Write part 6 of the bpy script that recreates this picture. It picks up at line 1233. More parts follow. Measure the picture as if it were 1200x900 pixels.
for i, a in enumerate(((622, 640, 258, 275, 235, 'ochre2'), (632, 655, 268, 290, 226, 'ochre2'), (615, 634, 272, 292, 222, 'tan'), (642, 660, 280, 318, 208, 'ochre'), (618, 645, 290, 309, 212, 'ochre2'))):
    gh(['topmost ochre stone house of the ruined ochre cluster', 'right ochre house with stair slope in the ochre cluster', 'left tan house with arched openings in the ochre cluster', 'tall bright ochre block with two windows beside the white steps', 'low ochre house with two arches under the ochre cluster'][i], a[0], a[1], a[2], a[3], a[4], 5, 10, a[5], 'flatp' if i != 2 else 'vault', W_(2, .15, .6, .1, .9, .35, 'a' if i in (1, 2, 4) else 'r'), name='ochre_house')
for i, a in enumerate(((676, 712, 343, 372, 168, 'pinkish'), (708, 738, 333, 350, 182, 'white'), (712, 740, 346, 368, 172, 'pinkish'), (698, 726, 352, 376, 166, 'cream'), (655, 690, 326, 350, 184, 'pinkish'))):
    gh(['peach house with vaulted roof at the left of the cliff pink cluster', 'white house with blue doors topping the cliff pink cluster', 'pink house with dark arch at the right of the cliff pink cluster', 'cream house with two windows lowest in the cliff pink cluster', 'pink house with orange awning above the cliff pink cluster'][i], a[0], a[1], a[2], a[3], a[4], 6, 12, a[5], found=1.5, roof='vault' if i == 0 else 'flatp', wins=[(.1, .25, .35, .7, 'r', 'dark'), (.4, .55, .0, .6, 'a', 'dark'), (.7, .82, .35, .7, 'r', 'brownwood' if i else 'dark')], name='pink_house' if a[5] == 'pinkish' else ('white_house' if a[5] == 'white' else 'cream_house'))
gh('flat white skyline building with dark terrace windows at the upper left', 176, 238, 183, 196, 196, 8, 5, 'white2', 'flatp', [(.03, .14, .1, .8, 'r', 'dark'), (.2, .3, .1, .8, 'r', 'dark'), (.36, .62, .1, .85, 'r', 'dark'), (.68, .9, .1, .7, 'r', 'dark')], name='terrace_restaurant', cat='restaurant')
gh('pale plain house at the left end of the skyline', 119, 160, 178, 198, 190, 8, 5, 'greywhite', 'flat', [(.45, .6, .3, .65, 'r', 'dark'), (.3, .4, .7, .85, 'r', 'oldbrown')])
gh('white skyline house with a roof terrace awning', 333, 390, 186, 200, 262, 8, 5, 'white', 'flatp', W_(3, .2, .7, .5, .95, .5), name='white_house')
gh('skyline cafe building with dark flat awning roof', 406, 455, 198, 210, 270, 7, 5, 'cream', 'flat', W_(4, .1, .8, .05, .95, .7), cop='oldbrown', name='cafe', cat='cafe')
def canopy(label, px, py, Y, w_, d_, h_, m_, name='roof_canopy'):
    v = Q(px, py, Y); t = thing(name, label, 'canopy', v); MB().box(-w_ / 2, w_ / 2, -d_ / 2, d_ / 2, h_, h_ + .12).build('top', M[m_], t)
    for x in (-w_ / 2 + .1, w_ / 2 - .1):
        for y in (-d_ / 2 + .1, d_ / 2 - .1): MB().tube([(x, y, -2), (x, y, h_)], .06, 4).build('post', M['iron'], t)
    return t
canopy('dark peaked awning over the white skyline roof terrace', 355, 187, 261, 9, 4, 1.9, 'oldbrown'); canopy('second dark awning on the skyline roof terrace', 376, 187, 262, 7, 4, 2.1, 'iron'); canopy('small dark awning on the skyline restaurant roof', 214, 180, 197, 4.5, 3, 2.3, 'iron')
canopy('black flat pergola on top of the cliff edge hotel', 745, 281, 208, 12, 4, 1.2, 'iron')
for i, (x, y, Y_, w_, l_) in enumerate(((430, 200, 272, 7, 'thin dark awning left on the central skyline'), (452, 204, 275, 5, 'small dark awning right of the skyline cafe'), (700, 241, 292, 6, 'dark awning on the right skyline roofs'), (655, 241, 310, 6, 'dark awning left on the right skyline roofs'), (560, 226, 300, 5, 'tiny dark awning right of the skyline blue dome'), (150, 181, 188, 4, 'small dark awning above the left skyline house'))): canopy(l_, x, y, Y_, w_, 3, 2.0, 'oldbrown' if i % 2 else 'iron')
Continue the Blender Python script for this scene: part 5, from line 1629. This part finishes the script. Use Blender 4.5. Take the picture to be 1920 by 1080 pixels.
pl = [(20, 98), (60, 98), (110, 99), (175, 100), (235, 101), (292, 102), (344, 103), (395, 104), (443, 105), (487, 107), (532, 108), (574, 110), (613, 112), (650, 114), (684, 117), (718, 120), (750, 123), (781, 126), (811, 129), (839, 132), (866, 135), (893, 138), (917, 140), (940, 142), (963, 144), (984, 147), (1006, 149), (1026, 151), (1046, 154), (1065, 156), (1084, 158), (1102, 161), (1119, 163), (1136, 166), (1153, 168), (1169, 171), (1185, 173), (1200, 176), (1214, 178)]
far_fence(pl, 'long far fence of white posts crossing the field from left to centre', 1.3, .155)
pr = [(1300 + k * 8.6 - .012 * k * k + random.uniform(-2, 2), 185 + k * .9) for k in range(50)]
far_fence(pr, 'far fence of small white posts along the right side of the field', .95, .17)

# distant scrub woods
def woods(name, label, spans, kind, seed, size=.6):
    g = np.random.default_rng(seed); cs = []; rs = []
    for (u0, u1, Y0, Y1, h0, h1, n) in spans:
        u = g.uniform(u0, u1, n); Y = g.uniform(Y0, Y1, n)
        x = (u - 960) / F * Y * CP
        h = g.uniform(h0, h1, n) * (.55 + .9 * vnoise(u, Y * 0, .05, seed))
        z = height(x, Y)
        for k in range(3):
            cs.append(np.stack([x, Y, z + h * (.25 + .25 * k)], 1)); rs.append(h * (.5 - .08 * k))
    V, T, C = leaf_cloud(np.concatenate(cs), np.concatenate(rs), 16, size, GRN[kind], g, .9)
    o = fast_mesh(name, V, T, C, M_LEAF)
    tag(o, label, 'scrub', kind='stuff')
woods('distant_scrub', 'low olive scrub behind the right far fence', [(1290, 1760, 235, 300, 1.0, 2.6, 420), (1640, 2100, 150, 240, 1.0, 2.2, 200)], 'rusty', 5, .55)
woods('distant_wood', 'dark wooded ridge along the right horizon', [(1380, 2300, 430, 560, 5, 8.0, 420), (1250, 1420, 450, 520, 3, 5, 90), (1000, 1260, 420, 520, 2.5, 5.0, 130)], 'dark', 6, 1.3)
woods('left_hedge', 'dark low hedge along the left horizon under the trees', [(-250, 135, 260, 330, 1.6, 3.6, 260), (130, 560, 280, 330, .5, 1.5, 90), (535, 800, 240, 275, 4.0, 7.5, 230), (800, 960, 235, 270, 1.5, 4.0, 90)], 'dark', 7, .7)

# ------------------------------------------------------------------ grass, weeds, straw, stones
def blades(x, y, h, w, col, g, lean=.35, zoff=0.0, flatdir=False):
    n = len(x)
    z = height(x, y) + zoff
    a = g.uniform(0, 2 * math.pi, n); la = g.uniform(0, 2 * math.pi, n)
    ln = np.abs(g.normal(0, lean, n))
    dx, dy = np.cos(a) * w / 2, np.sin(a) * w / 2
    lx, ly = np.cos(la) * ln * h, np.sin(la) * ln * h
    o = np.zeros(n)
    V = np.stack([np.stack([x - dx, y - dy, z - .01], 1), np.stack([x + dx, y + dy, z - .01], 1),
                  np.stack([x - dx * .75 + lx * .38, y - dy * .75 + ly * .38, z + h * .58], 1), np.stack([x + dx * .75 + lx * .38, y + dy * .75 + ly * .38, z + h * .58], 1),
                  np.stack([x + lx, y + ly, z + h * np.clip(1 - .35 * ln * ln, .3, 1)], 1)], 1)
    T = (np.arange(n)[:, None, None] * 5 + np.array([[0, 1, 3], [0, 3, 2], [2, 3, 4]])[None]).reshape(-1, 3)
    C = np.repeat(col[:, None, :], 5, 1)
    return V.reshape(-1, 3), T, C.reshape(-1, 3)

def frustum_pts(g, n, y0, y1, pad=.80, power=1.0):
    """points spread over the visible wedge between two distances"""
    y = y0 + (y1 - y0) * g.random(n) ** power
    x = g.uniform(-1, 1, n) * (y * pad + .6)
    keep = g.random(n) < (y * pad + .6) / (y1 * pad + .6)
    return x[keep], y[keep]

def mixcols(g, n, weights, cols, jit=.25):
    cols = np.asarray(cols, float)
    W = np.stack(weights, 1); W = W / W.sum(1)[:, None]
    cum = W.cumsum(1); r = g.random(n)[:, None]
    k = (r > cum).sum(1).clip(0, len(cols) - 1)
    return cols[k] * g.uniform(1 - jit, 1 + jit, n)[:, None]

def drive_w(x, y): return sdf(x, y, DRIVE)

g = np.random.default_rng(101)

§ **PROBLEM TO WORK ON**
Begin at the line containing "Continue the Blender", end at the line containing "far_fence(pr, 'far fence", and reproduce every line in that range exactly, both ends included.

§ **WORKED SOLUTION**
Continue the Blender Python script for this scene: part 5, from line 1629. This part finishes the script. Use Blender 4.5. Take the picture to be 1920 by 1080 pixels.
pl = [(20, 98), (60, 98), (110, 99), (175, 100), (235, 101), (292, 102), (344, 103), (395, 104), (443, 105), (487, 107), (532, 108), (574, 110), (613, 112), (650, 114), (684, 117), (718, 120), (750, 123), (781, 126), (811, 129), (839, 132), (866, 135), (893, 138), (917, 140), (940, 142), (963, 144), (984, 147), (1006, 149), (1026, 151), (1046, 154), (1065, 156), (1084, 158), (1102, 161), (1119, 163), (1136, 166), (1153, 168), (1169, 171), (1185, 173), (1200, 176), (1214, 178)]
far_fence(pl, 'long far fence of white posts crossing the field from left to centre', 1.3, .155)
pr = [(1300 + k * 8.6 - .012 * k * k + random.uniform(-2, 2), 185 + k * .9) for k in range(50)]
far_fence(pr, 'far fence of small white posts along the right side of the field', .95, .17)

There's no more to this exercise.